I cannot take orders from someone who is being floated along. It does not make me an asshole that I can't make a daisy out of a pile of shit everyone refuses to pick up and throw away. That is the work of earthworms and I am not one of those either.

To be honest, I don't know what I am. I've been searching for years to find myself. There have been so many things in the way of me, that I couldn't get a clear vision. Some of the things I put there myself. I just found that out. Again...even more this time...

I quit my job and I'm not looking for another one. I have not determined what I am doing about graduate school yet either. That's right. No job, no plan. I spent a year doing the only thing I could control and that was figuring the money part out so that I could walk away. From the job, and from the version of myself that was taught to sit there and take it, so I could exchange my pride and intelligence for a measly paycheck.

That was the hardest step and the first step. So often they are the same.

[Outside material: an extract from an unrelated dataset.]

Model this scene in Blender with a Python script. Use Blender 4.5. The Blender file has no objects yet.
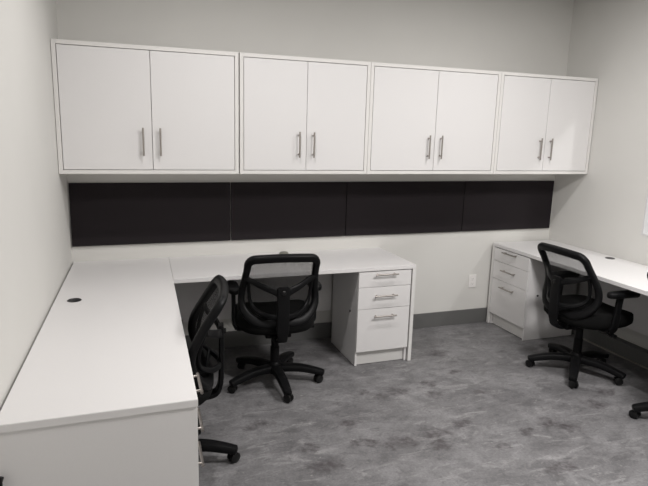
import bpy, bmesh, math, random
from mathutils import Vector, Matrix
random.seed(4)
S = bpy.context.scene
COL = S.collection
AW = -0.0328            # the left wall is not quite square to the back wall
W = 4.026               # room width
ZC = 2.85               # ceiling
YF = -5.6               # wall behind the camera
DZ = 0.737              # desk height
DT = 0.028              # desktop thickness

# ------------------------------------------------------------------ materials
def mat(name, col, rough=.5, metal=0, spec=.5):
    m = bpy.data.materials.new(name); m.use_nodes = True
    b = m.node_tree.nodes['Principled BSDF']
    b.inputs['Base Color'].default_value = (*col, 1); b.inputs['Roughness'].default_value = rough
    b.inputs['Metallic'].default_value = metal; b.inputs['Specular IOR Level'].default_value = spec
    return m
def nd(m, t, **kw):
    n = m.node_tree.nodes.new(t)
    for k, v in kw.items(): setattr(n, k, v)
    return n
def lk(m, a, b): m.node_tree.links.new(a, b)
def bsdf(m): return m.node_tree.nodes['Principled BSDF']
def noisy(m, scale, c0, c1, detail=4, bump=0, bscale=None, stretch=(1, 1, 1)):
    tc = nd(m, 'ShaderNodeTexCoord'); mp = nd(m, 'ShaderNodeMapping'); mp.inputs['Scale'].default_value = stretch
    lk(m, tc.outputs['Object'], mp.inputs[0])
    n = nd(m, 'ShaderNodeTexNoise'); n.inputs['Scale'].default_value = scale; n.inputs['Detail'].default_value = detail
    lk(m, mp.outputs[0], n.inputs['Vector'])
    r = nd(m, 'ShaderNodeMix', data_type='RGBA')
    r.inputs['A'].default_value = (*c0, 1); r.inputs['B'].default_value = (*c1, 1)
    lk(m, n.outputs['Fac'], r.inputs['Factor']); lk(m, r.outputs['Result'], bsdf(m).inputs['Base Color'])
    if bump:
        n2 = nd(m, 'ShaderNodeTexNoise'); n2.inputs['Scale'].default_value = bscale or scale
        lk(m, mp.outputs[0], n2.inputs['Vector'])
        bp = nd(m, 'ShaderNodeBump'); bp.inputs['Strength'].default_value = bump; bp.inputs['Distance'].default_value = .002
        lk(m, n2.outputs['Fac'], bp.inputs['Height']); lk(m, bp.outputs[0], bsdf(m).inputs['Normal'])
    return m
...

I spent a year reading personal finance blogs and inspiration pieces and listening to meditative music on YouTube to quell the panic attacks. I wrote and rewrote our household budget, over and over and over again.  I knew I needed out and I was looking for permission. No wonder I haven't figured out my life yet- I just realized that I am the one in control.

So I gave myself permission. I changed some things in my life so I could change everything in my life. Maybe, just maybe, with enough perseverance, the clarity of space and time to figure out who I am, and the passion to create a better existence for others- I can change a lot more than that.